I think the ‘miracle’ of Paul’s independent acquisition of a gospel and an apostolate has only one supernatural element: his very brief encounter with the spirit of Jesus Christ on the Damascus road (Acts 9:3-6).  Because once he has accepted the spiritual reality of that encounter, I think he might easily have inferred from it the truth of all four pillars of what he calls his gospel.

Inference 1 – The Resurrection:  If Jesus, who was crucified and buried at Jerusalem, has appeared to him in the spirit near Damascus, Saul could with great confidence infer the truth of the resurrection – that God himself must have raised this Jesus from the dead.

Inference 2 – The Christ:  If this Jesus whom the God of Israel raised from the dead identifies himself with those whom Saul is persecuting – who proclaim him messiah – then it must be inferred that Jesus is in fact he whom Saul had been so furiously denying – the Christ, God’s anointed.

Inference 3 – The Cross:  If it is manifest from 1 & 2 that the mortal destruction of God’s anointed was accomplished on the cross in the process of punishing one who was judged worthy of death in accordance with the law, the need of a rationale for preaching ‘Christ crucified’ becomes apparent.  We should also expect to see a development of a theology of sacrifice which combines the idea of a divinely sponsored Law which had ‘made him to be sin’ with the idea of a divinely willed death of one ‘who was without sin.’  This gets complicated, but for Paul creates the possibility of reconciliation and peace between man and God.

Inference 4 – Grace, the free gift:  If God’s anointed was crucified under the Law, then the effect of its paradoxical result (reconciliation of God and man) must be intended by God to take the place of the Law.  The inference from this is the end of the Law with respect to justification, and a new dispensation of grace in which all who otherwise were destined to condemnation either under the law or outside the law now have justification by faith in the free gift of the God who raised Jesus from the dead.

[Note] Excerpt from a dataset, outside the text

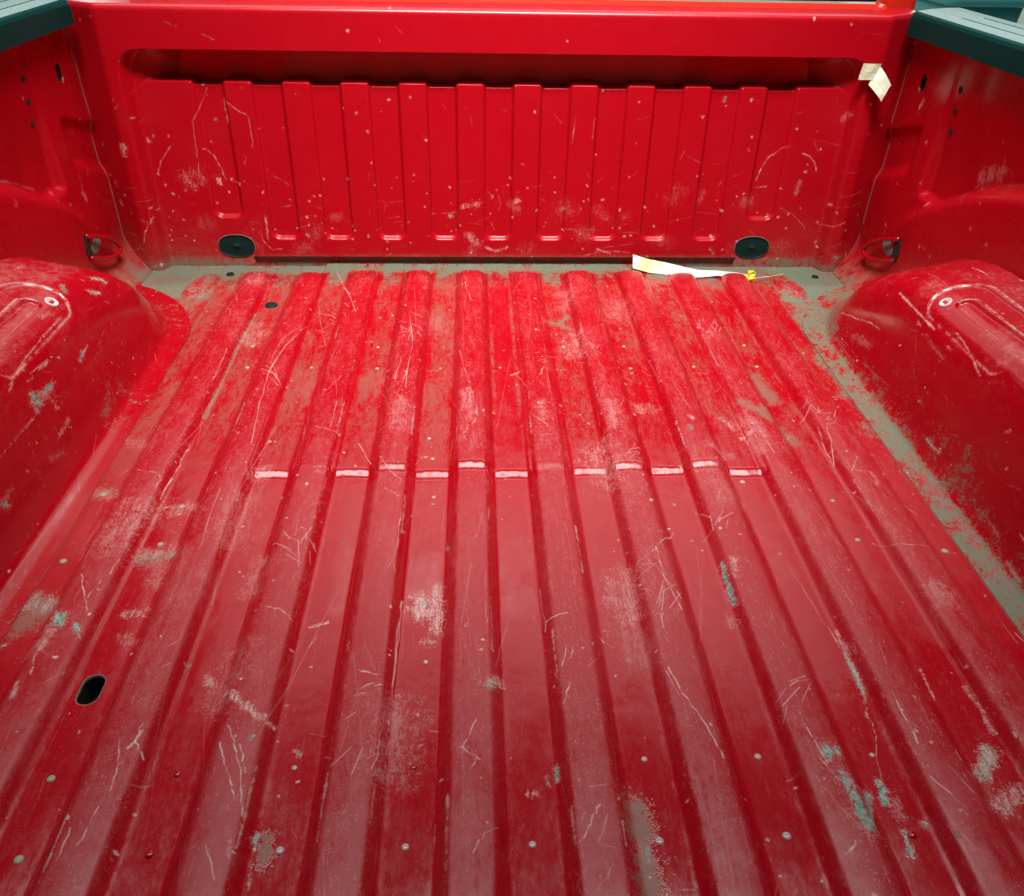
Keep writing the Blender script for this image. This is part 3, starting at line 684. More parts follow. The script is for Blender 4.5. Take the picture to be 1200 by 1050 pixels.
def wear_floor(s):
    X, Y = s.X, s.Y; ny, nx = s.ny, s.nx
    u = np.abs((np.abs(X) / PER) % 1.0 - .5) * PER
    top = 1 - sstep(.018, .03, u); valley = sstep(.034, .040, u)
    n1 = fbm(ny, nx, 2.2, 2, .8, 5); n2 = fbm(ny, nx, 1.6, lo=10); n3 = fbm(ny, nx, 1.9, 1.8, .5, 6); n4 = fbm(ny, nx, 2.6, 1, 1, 3)
    # grey-green dust: along the front edge, in the corners, down the right gutter, thin in the far valleys
    front = np.exp(-np.maximum(1.728 - Y, 0) / .030) * (1 - .30 * sstep(.56, .48, np.abs(X)) * sstep(1.738, 1.730, Y))
    d = sstep(.35, .75, front + .28 * n2 * front - .35 * top * (Y < 1.715) + .1 * valley - .12)
    fv = np.exp(-np.maximum(1.72 - Y, 0) / .10) * valley
    d = np.maximum(d, .85 * sstep(.55, .95, fv * (1 + .4 * n1 + .25 * n2)))
    cz = sstep(.565, .60, np.abs(X)) * sstep(1.50, 1.62, Y)
    pad = 1 - sstep(.85, 1.15, np.sqrt(((np.abs(X) - .612 - .15 * (1.66 - Y)) / .027) ** 2 + ((Y - 1.66) / .062) ** 2))
    d = np.maximum(d, sstep(.3, .8, cz + .25 * n2 * (cz > .02) - .9 * pad * (1 - .3 * n2)) * np.where(X > 0, 1, np.where(Y > 1.60, .9, .45)))
    rg = sstep(.535, .60, X) * sstep(.62, 1.25, Y) * sstep(1.66, 1.50, Y) * np.where(X > .577, .78, .46) + .16 * n1 * (X > .535) * (Y > .5)
    d = np.maximum(d, np.clip(.95 * sstep(.38, .85, rg + .10 * n2) * (.82 + .22 * s.streak), 0, 1))
    lg = np.exp(-((X + .598) / .012) ** 2) * (.34 + .25 * n3) * sstep(.6, .9, Y); d = np.maximum(d, np.clip(lg, 0, .7))
    for x0, v in ((-.5755, .75), (.5745, .8)):
        d = np.maximum(d, .7 * v * np.exp(-((X - x0) / .0020) ** 2) * np.clip(.75 + .3 * n3, 0, 1) * (Y < 1.6))
    film_v = valley * np.clip(.17 + .12 * n3 - .3 * np.maximum(X, 0), 0, .34) * sstep(.75, 1.35, Y) * (np.abs(X) > .06)
    d = np.maximum(d, film_v)
    edge = np.exp(-((u - .036) / .003) ** 2) * np.clip(.25 + .35 * n3, 0, 1) * sstep(.7, 1.5, Y) * .5
    d = np.maximum(d, edge)
    d = d * (1 - .9 * np.exp(-((Y - .988) / .022) ** 2) * (np.abs(X) < .45))
    s.m[0] = np.maximum(s.m[0], d)
    # dull worn film: ridges more than valleys, stronger towards the tailgate, with tide marks and painted reflection haze
    f = (.30 + .50 * top) * (1.02 - .42 * sstep(.5, 1.25, Y)) + .16 * n3 + .10 * n1 + .05 * n2
    f = f * (1 - .5 * valley * sstep(1.0, .6, Y))
    tide = sstep(.05, .12, n4) ; f = f * (.70 + .45 * tide)
    f = f * (1 - .8 * np.exp(-((Y - .988) / .03) ** 2) * (np.abs(X) < .45))     # the bend across the ribs is rubbed smooth
    edge = .60 + .14 * sstep(.36, .42, X) + .012 * n4 + .006 * np.sin(X * 60) + .004 * n2
    f = f + .42 * sstep(0, .006, Y - edge) * sstep(1.08, .80, Y) * sstep(.02, .06, X + .02 * n4) * sstep(.60, .55, X)  # wavy-edged reflection at centre right, painted into the film
    f = np.where(np.exp(-((Y - .988) / .012) ** 2) * (np.abs(X) < .37) > .4, 0, f)
    s.m[3] = np.clip(f, 0, 1) * (1 - .75 * s.m[0])
    # scuffed haze of countless fine scratches
    sc = np.clip(.05 * top * np.maximum(n3 + .2 * n2 - .5, 0) * sstep(.3, .9, Y), 0, .45)
    fine = fbm(ny, nx, .9, 7.0, .22, 20); fine2 = fbm(ny, nx, .9, 5.0, .3, 20)
    sc = np.maximum(sc, np.clip((fine - 1.7) * .55, 0, .5) * (.35 + .65 * top) * np.clip(.6 + .5 * n1, 0, 1))
    sc = np.maximum(sc, np.clip((fine2 - 2.3) * .9, 0, .7) * top)
    s.m[1] = np.maximum(s.m[1], sc)
    onr = lambda a, b: 1.0 if abs((abs(a) / PER) % 1 - .5) * PER < .022 else .35
    s.scratches(1500, math.pi / 2, .10, .02, .26, .0003, .45, onr)
    s.scratches(520, math.pi / 2, .7, .006, .045, .0003, .55, onr)
    s.scratches(260, 0, .6, .006, .03, .0005, .6, onr)
    s.scratches(46, math.pi / 2, .45, .04, .16, .0004, .7, onr)
    for _ in range(46):       # tight clusters of short crossing scratches
        a = rng.uniform(-.52, .52); b = rng.uniform(.5, 1.6); th = rng.uniform(.5, 2.6)
        if onr(a, b) < 1: continue
        for _ in range(int(rng.integers(5, 16))):
            p = (a + rng.normal(0, .012), b + rng.normal(0, .022)); t = th + rng.normal(0, .5); l = rng.uniform(.006, .035)
            s.stroke(1, [p, (p[0] + l * math.cos(t), p[1] + l * math.sin(t))], .0004, rng.uniform(.3, .9), soft=.7)
    s.specks(500, .0011, 1, .8); s.specks(60, .0016, 0, .8); s.specks(14, .0016, 2, .9)
    for _ in range(60):       # rubbed spots on the rib shoulders
        k = rng.integers(-5, 6); a = k * PER + rng.choice([-1, 1]) * .034 ; b = rng.uniform(.35, 1.6); L = rng.uniform(.01, .09)
        s.stroke(1, [(a, b), (a, b + L)], .0008, rng.uniform(.2, .7), rag=.9, soft=.6)
    for _ in range(18):       # rubbed dusty patches
        a = rng.uniform(-.55, .55); b = rng.uniform(.45, 1.65); q = rng.uniform(.006, .018)
        s.stroke(1, [(a, b), (a + rng.normal(0, .004), b + rng.uniform(.02, .08))], q, rng.uniform(.15, .4), rag=.9, soft=.9)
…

I do not mean that Paul perceived all the details of his gospel in the twinkling of an eye.  I only argue that there is no reason to doubt that he apprehended it in its broad outlines immediately and independently of Ananias or Cephas or any other evangelist – in that moment of truth in which he recognized and accepted the identity of the one who came to him so suddenly on the way to Damascus.